TDD Development in .Net

Published by at 12:51 pm under General

This is an old article and the information contained within it may be out of date, not reflect my current views and/or contain broken links. If you feel this article is still valid and requires updating, you can use the contact form to let me know. However, I make no guarantee that it will get updated.

Having read a whole bunch of articles and tutorials about Test Driven Development (TDD) I have finally taken the plunge and started a new project using TDD techniques.

The basic idea of TDD is to write unit tests for your code before you actually start writing any of the function code.  The reason for this is to allow you to define how you want to use your functional code (the interface) before you force yourself down a path you didn’t intend to take.  It also ensures you tests have better code coverage than if the unit tests are an after thought.  But I’ll leave that for another post.

For now I want to focus on an article I read over on Code Project: Test-Driven Development in .NET. In particular I want to focus a sentence in the introduction of the article:

Test-driven development (TDD) attempts to resolve this problem and produce higher quality, well-tested code by putting the cart before the horse and writing the tests before we write the code.

What really struck me about this post was the idea of putting the cart in front of the horse and how this relates to software development.

If we take this quote literally we can extract the following definitions:

  1. The horse is the end deliverable product.
  2. The cart is the process required to deliver the end product.

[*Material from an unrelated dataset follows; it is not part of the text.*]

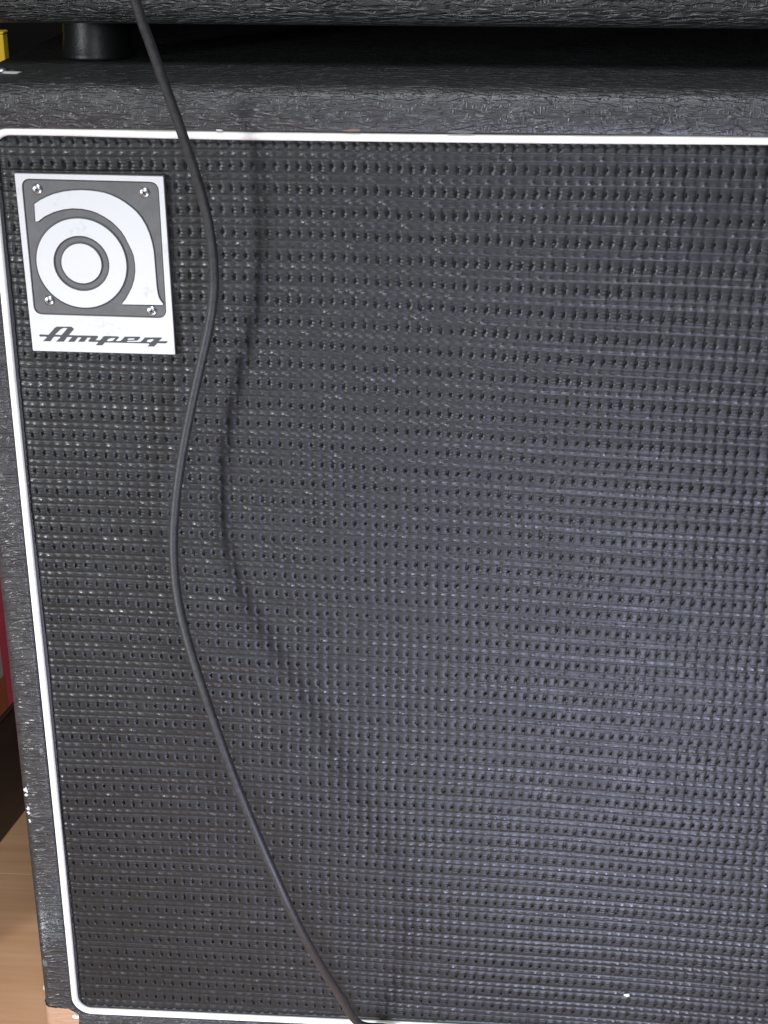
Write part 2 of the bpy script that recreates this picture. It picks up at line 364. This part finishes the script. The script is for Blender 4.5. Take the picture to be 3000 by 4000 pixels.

 This may seem a little contradictory to normal practice.  Why would you use a cart to deliver a horse?  If, however, we change the definitions around and say that the cart is what we are trying to deliver and the horse is how we ensure the product gets to the destination in working order and on time it is easier to see how the analogy fits, and it should read something like:

Previously developers had been dragging the horse along behind the cart, in a process that is not only hard work but is also a waste of resources.  TDD turns this around and uses the horse to pull the cart ensuring the cart gets there efficiently.